À quelques kilomètres, sur la commune d’Hesdigneul-lès-Boulogne, ce n’est pas la crue mais le ruissellement des eaux qui a débordé dans la stabulation de Yannick Harlé, dont le siège d’exploitation est à flanc de coteaux. Entre le 15 septembre et le 9 novembre, le cumul de pluies s’élève ici à 700 mm, sans accalmie attendue à court terme.
Pas de lait jeté pour défaut de collecte
Dans ces deux cas, le répit laissé entre deux montées des eaux a permis de maintenir la collecte, contrairement aux départements de la Manche ou du Finistère. « En l’état actuel des informations transmises par les laiteries, il semble que tout le monde a pu être collecté, avec parfois un jour d’avance ou de retard, indique Frédéric Blondel, animateur de l’ADPL. Les pertes de lait devraient donc être limitées. Dans tous les cas, elles seront mutualisées au sein des coopératives et des caisses de péréquations sont prévues chez les privés en cas de force majeure. »

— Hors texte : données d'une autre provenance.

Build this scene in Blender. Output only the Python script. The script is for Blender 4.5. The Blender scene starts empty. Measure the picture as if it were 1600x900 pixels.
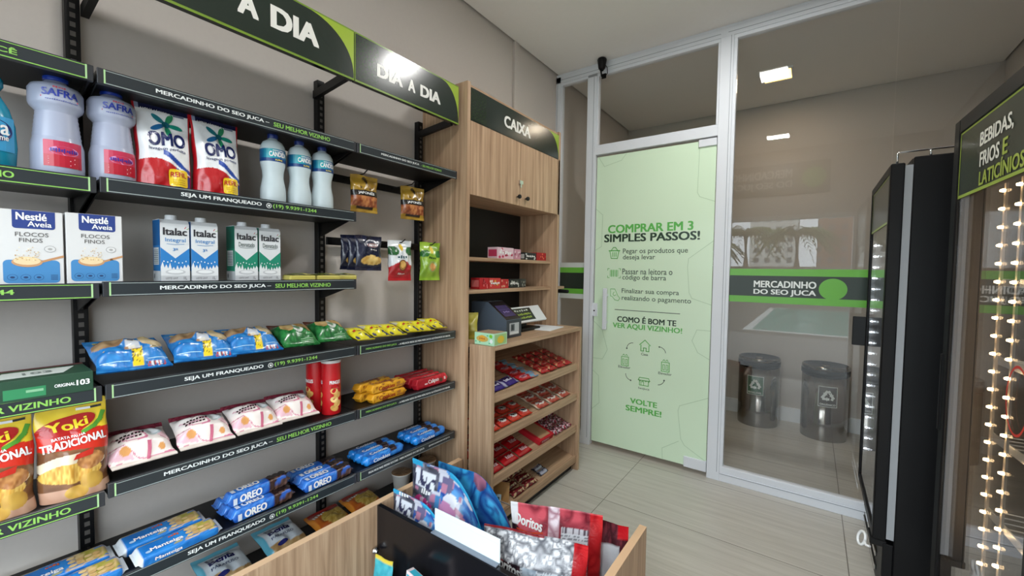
import bpy, bmesh, math, random
from math import sin, cos, pi, radians, sqrt, atan2, exp
from mathutils import Vector, Matrix
random.seed(7)
scene = bpy.context.scene
COL = scene.collection

# ------------------------------------------------------------------ camera
cam_d = bpy.data.cameras.new('camera'); cam = bpy.data.objects.new('camera', cam_d); COL.objects.link(cam)
cam_d.sensor_fit = 'HORIZONTAL'; cam_d.sensor_width = 36.0; cam_d.lens = 654.09 / 1600 * 36
cam_d.clip_start = 0.02; cam_d.clip_end = 400
_R = Vector((0.813, 0.582, 0.014)); _F = Vector((-0.5813, 0.8126, -0.04175))
_F.normalize(); _R = (_R - _F * _R.dot(_F)).normalized(); _U = _R.cross(_F)
cam.matrix_world = Matrix(((_R.x, _U.x, -_F.x, 1.8035), (_R.y, _U.y, -_F.y, 0.0), (_R.z, _U.z, -_F.z, 1.419), (0, 0, 0, 1)))
scene.camera = cam

# ------------------------------------------------------------------ world, daylight, exposure
SKY = 4.6
LAMP_ROOM, LAMP_CORR = 11.0, 2.4
W = bpy.data.worlds.new('sky'); scene.world = W; W.use_nodes = True
bg = W.node_tree.nodes['Background']; bg.inputs[0].default_value = (0.82, 0.92, 1.0, 1); bg.inputs[1].default_value = SKY
vs = scene.view_settings
vs.view_transform = 'Standard'; vs.look = 'None'; vs.gamma = 1; vs.use_curve_mapping = False; vs.exposure = 0.55
# portal that only guides sky sampling through the entrance
pd = bpy.data.lights.new('entrance_portal', 'AREA'); pd.shape = 'RECTANGLE'; pd.size = 2.1; pd.size_y = 2.2
pd.cycles.is_portal = True
po = bpy.data.objects.new('entrance_portal', pd); COL.objects.link(po); po.location = (1.25, -0.42, 1.1); po.rotation_euler = (radians(90), 0, 0)

# ------------------------------------------------------------------ helpers
def lin(c):
    return tuple((x / 255 / 12.92) if x / 255 <= .04045 else ((x / 255 + .055) / 1.055) ** 2.4 for x in c)
def nmat(name):
    m = bpy.data.materials.new(name); m.use_nodes = True
    nt = m.node_tree; return m, nt, nt.nodes['Principled BSDF']
def simple(name, rgb, rough=.5, metal=0, spec=.5, coat=0, emit=None, es=0):
    m, nt, b = nmat(name)
    b.inputs['Base Color'].default_value = (*lin(rgb), 1); b.inputs['Roughness'].default_value = rough
    b.inputs['Metallic'].default_value = metal; b.inputs['Specular IOR Level'].default_value = spec
    b.inputs['Coat Weight'].default_value = coat
    if emit: b.inputs['Emission Color'].default_value = (*lin(emit), 1); b.inputs['Emission Strength'].default_value = es
    return m
def N(nt, t, **k):
    n = nt.nodes.new(t)
    for a, v in k.items(): setattr(n, a, v)
    return n
def noisy(name, rgb1, rgb2, scale, rough, bump=0, stretch=(1, 1, 1), detail=4, metal=0, spec=.5):
    m, nt, b = nmat(name); L = nt.links.new
    tc = N(nt, 'ShaderNodeTexCoord'); mp = N(nt, 'ShaderNodeMapping'); mp.inputs['Scale'].default_value = stretch
    nz = N(nt, 'ShaderNodeTexNoise'); nz.inputs['Scale'].default_value = scale; nz.inputs['Detail'].default_value = detail
    mx = N(nt, 'ShaderNodeMix', data_type='RGBA'); mx.inputs[6].default_value = (*lin(rgb1), 1); mx.inputs[7].default_value = (*lin(rgb2), 1)
    L(tc.outputs['Object'], mp.inputs[0]); L(mp.outputs[0], nz.inputs['Vector']); L(nz.outputs[0], mx.inputs[0]); L(mx.outputs[2], b.inputs['Base Color'])
    b.inputs['Roughness'].default_value = rough; b.inputs['Metallic'].default_value = metal; b.inputs['Specular IOR Level'].default_value = spec
    if bump:
        bp = N(nt, 'ShaderNodeBump'); bp.inputs['Strength'].default_value = bump; bp.inputs['Distance'].default_value = .002
        L(nz.outputs[0], bp.inputs['Height']); L(bp.outputs[0], b.inputs['Normal'])
    return m
def wood_mat(name, axis):
    m, nt, b = nmat(name); L = nt.links.new
    tc = N(nt, 'ShaderNodeTexCoord'); mp = N(nt, 'ShaderNodeMapping')
    s = [26., 26., 26.]; s[axis] = .9; mp.inputs['Scale'].default_value = s
    nz = N(nt, 'ShaderNodeTexNoise'); nz.inputs['Scale'].default_value = 1.6; nz.inputs['Detail'].default_value = 7; nz.inputs['Roughness'].default_value = .62; nz.inputs['Distortion'].default_value = .5
    cr = N(nt, 'ShaderNodeValToRGB'); e = cr.color_ramp.elements
    e[0].position = .3; e[0].color = (*lin((150, 119, 92)), 1); e[1].position = .72; e[1].color = (*lin((206, 176, 145)), 1)
    k = e.new(.5); k.color = (*lin((182, 151, 121)), 1)
    L(tc.outputs['Object'], mp.inputs[0]); L(mp.outputs[0], nz.inputs['Vector']); L(nz.outputs[0], cr.inputs[0]); L(cr.outputs[0], b.inputs['Base Color'])
    b.inputs['Roughness'].default_value = .42; b.inputs['Specular IOR Level'].default_value = .35
    bp = N(nt, 'ShaderNodeBump'); bp.inputs['Strength'].default_value = .15; bp.inputs['Distance'].default_value = .001
    L(nz.outputs[0], bp.inputs['Height']); L(bp.outputs[0], b.inputs['Normal'])
    return m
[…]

Au-delà des mesures d’urgence, qui consistent à coordonner la mise à disposition de groupes électrogènes ou à trouver des solutions de relogement de lots d’animaux dans les cas les plus extrêmes, le travail de l’ADPL est de recenser l’ensemble des dégâts, dont les conséquences se feront ressentir sur la campagne en cours : impact sanitaire des coupures d’eau et d’électricité sur la qualité du lait, notamment en traite robotisée ; contamination des eaux de forage ; dégradations matérielles ; stocks fourragers et silos immergés ; impossibilité de récolter des parcelles de maïs grain ou betterave encore en terres ou de semer les cultures d’hiver et les couverts végétaux avant le 15 novembre dans des sols à dominante argileuse. « Le classement annoncé de ces intempéries en catastrophe naturelle doit faciliter la prise en charge de tous. Mais il restera des pertes à la charge des éleveurs, liées aux franchises et à la vétusté des installations, s’inquiète Thierry Roquefeuil. Notre rôle est de lister les dégâts dans les territoires impactés pour faciliter le déblocage de fonds exceptionnels avec les collectivités État-Région et cibler les aides vers ceux qui en ont le plus besoin, d’accélérer les procédures d’indemnisation ou de négocier des dérogations concernant la couverture des sols. » Enfin, cette visite a été pour les producteurs locaux l’occasion de soulever des problèmes politiques de gestion de l’eau dans une région très sensible aux risques d’inondations : le drainage, le curage des fossés ou la gestion des écluses.